Em seu último dia de atuação no Supremo Tribunal Federal (STF), o ministro Luís Roberto Barroso proferiu um voto favorável à descriminalização do aborto até a 12ª semana de gestação. Atualmente, a legislação brasileira permite a interrupção da gravidez apenas em casos de estupro, risco de vida para a gestante ou fetos com anencefalia.
Barroso argumentou que as mulheres são seres livres e iguais, possuindo autonomia e autodeterminação para realizar suas escolhas existenciais. Ele enfatizou que o papel do Estado é assegurar que cada indivíduo possa viver de acordo com suas convicções, sem impor um lado.
Um Último Voto Antes da Aposentadoria
O ministro solicitou uma sessão extraordinária e urgente no plenário virtual para participar do julgamento antes de sua Aposentadoria. A votação foi suspensa após um pedido de destaque do ministro Gilmar Mendes. Essa estratégia de Barroso de dar o voto decisivo na iminência da aposentadoria espelha a conduta de Rosa Weber, que também votou a favor da descriminalização às vésperas de deixar o tribunal em setembro de 2023, estabelecendo o limite de 12 semanas, que foi integralmente acompanhado por Barroso.
Impacto no STF e Sucessão
Um dos nomes cotados para suceder Barroso é o advogado-geral da União, Jorge Messias. Sendo evangélico, sua indicação poderia gerar um voto contrário à ampliação das hipóteses de aborto legal. De acordo com o regimento interno do STF, os votos de ministros aposentados permanecem válidos mesmo após deixarem a corte, o que impede que seus sucessores votem em casos já iniciados.

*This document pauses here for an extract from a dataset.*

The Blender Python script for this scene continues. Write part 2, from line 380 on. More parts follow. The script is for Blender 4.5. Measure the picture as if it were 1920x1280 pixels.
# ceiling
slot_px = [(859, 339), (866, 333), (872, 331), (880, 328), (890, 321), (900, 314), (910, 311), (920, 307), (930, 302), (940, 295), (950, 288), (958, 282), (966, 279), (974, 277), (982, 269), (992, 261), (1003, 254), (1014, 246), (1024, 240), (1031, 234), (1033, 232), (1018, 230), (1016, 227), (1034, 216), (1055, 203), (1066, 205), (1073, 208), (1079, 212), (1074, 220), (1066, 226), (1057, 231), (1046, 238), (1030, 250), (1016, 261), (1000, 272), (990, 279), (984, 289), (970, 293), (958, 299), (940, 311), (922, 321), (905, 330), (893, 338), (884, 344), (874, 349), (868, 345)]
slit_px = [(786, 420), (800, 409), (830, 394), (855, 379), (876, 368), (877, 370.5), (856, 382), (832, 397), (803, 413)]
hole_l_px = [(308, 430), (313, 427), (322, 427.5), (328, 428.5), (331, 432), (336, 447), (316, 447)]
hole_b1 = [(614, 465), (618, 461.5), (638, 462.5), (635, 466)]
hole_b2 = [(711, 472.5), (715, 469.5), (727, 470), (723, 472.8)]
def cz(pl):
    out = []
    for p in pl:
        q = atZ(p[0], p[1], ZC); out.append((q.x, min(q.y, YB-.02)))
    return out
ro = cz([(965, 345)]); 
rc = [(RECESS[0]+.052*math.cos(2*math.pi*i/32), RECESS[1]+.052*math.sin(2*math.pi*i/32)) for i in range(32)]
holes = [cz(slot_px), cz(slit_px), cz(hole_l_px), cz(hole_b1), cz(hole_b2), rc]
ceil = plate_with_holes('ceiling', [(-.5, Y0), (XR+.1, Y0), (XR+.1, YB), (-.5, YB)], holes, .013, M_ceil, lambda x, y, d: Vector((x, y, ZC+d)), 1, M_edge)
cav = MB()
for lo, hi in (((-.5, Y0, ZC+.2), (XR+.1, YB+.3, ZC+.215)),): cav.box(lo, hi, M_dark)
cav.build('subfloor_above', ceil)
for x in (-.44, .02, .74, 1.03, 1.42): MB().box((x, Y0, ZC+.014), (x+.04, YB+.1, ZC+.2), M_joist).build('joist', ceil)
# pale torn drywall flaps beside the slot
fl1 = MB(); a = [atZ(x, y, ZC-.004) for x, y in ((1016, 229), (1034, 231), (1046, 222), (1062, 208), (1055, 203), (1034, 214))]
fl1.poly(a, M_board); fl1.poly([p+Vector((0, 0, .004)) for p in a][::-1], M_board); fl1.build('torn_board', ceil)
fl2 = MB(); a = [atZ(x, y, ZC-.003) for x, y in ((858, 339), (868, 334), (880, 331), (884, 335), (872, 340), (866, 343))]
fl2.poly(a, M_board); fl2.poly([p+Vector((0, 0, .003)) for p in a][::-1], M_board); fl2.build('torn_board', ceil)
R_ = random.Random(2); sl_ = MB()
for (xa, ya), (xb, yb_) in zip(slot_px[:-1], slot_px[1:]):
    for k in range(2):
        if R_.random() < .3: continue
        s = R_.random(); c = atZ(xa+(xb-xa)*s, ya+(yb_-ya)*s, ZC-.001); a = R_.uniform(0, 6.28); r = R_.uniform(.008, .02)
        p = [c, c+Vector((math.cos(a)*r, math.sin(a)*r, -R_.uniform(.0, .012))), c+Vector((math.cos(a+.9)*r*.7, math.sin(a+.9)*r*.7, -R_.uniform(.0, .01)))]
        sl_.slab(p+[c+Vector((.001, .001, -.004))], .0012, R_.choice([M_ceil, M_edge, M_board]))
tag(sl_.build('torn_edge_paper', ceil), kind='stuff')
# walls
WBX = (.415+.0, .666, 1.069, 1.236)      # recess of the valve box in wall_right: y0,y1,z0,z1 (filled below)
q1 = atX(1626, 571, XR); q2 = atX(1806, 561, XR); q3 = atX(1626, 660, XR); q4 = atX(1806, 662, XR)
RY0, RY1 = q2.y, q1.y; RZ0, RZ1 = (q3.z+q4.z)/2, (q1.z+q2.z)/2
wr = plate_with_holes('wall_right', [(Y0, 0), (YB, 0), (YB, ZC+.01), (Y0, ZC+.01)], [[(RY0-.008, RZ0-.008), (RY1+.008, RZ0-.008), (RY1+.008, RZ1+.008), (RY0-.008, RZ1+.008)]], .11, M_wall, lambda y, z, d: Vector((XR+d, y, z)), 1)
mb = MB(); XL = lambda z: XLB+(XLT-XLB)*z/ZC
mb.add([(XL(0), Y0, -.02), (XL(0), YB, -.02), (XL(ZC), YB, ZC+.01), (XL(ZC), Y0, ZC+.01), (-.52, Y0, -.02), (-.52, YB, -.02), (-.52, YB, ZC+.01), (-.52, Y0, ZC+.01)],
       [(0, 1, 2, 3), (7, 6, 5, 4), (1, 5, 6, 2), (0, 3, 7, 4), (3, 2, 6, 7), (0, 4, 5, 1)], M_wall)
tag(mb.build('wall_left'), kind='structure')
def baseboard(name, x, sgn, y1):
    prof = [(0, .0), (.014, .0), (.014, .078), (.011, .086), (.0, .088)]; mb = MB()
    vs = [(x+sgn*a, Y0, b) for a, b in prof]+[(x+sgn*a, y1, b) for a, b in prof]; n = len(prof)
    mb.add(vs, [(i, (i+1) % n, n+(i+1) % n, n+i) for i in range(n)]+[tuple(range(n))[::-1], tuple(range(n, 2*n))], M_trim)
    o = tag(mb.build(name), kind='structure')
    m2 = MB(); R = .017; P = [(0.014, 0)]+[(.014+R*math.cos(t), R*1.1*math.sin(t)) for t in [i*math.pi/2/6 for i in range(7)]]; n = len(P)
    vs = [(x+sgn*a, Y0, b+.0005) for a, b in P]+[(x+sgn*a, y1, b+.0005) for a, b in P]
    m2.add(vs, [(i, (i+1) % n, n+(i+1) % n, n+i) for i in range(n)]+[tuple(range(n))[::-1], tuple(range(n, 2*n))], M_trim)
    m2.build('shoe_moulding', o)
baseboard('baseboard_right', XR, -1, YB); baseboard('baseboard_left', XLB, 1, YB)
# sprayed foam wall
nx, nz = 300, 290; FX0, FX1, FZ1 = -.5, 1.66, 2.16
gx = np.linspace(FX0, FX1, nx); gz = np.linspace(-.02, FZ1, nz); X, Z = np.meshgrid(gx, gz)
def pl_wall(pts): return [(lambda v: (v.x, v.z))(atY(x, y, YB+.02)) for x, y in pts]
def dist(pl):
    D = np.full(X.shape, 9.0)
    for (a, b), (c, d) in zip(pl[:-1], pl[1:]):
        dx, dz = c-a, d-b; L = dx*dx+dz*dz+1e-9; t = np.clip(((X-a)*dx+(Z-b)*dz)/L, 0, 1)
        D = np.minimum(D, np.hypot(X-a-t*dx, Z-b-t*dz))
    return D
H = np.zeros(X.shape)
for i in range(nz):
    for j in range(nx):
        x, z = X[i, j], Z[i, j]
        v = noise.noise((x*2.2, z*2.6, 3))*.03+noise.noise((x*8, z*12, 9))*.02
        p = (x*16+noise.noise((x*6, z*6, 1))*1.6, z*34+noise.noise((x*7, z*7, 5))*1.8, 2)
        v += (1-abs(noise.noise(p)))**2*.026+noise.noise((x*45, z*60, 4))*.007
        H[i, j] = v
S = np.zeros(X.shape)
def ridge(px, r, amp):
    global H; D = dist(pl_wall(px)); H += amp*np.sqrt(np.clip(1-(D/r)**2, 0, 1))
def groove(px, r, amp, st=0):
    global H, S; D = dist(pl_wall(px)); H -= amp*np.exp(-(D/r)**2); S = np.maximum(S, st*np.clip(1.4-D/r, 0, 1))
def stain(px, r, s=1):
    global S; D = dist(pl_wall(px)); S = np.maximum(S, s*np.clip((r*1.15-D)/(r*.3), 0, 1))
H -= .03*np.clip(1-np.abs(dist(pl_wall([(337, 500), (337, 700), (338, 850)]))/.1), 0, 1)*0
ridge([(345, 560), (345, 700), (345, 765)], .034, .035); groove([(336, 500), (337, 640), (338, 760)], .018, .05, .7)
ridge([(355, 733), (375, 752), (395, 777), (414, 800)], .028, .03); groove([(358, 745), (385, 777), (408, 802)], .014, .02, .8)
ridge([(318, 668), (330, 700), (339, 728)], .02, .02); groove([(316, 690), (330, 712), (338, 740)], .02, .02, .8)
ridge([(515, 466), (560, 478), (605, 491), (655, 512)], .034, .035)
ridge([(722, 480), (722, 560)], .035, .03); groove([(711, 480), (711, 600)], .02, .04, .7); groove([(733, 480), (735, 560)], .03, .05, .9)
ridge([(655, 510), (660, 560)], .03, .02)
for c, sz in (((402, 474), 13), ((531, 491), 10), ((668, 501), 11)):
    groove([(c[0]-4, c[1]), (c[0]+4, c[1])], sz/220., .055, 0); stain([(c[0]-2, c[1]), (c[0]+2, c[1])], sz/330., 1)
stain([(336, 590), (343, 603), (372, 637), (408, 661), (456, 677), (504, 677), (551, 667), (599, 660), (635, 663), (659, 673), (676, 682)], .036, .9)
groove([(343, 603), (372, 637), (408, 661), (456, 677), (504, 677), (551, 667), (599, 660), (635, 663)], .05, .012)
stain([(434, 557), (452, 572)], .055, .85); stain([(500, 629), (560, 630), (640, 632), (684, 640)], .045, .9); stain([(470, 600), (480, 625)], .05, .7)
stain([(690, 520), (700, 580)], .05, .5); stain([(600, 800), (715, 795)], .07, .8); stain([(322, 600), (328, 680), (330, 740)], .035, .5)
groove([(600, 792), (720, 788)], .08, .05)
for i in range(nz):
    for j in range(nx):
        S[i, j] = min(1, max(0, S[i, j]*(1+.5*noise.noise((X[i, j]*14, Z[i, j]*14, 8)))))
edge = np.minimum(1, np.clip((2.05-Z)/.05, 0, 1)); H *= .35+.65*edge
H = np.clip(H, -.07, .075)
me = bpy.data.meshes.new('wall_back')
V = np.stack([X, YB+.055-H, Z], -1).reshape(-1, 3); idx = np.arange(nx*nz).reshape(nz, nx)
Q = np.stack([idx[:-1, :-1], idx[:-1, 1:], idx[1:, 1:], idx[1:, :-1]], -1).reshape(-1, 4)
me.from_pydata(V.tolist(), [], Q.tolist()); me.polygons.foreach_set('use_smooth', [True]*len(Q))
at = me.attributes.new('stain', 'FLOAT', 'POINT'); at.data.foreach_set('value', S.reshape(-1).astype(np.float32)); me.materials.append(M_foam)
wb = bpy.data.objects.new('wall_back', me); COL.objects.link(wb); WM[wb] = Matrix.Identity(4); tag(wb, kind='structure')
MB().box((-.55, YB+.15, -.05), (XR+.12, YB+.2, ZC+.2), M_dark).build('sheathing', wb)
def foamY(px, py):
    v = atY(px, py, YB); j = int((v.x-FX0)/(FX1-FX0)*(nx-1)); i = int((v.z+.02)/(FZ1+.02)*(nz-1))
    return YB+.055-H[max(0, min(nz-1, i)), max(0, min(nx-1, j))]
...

Posicionamento Jurídico e de Saúde Pública
O posicionamento de Barroso era amplamente esperado, visto que ele já havia se manifestado publicamente em defesa da descriminalização do aborto. Contudo, ele sempre ressaltou que a sociedade precisava estar mais madura para tal decisão do STF. Com a Aposentadoria, o ministro considera que o momento chegou. Em seu voto, Barroso focou em aspectos jurídicos, com ênfase nos direitos sexuais e reprodutivos das mulheres, ao mesmo tempo em que manifestou respeito às doutrinas religiosas contrárias ao procedimento.
Barroso esclareceu que sua posição é contra a criminalização das mulheres que realizam o procedimento, e não a favor do aborto em si. “É perfeitamente possível ser simultaneamente contra o aborto e contra a criminalização”, declarou. Ele defendeu ainda que o aborto seja tratado como uma questão de saúde pública, e não de direito penal, argumentando que a criminalização não reduz o número de ocorrências, tornando a norma ineficaz.
“A criminalização é uma política pública que não atinge o objetivo de reduzir o número de ocorrências. A maneira adequada de lidar com o tema é fazer com que o aborto seja raro, mas seguro”, afirmou o ministro. Ele também apontou que a criminalização penaliza, principalmente, mulheres pobres que não têm Acesso a informações ou procedimentos adequados de saúde.
Mobilização e Decisão do STF
Entidades religiosas buscaram reverter o movimento de Barroso, especialmente após o presidente do STF, Edson Fachin, adiar a decisão sobre a sessão. Sem uma definição rápida, grupos contrários ao aborto iniciaram mobilizações. No entanto, Fachin atendeu ao apelo de Barroso, convocando a sessão e justificando que seria a única chance de voto do colega. O despacho para incluir o item na pauta entrou no sistema processual pouco antes do início previsto do julgamento, demonstrando a urgência solicitada.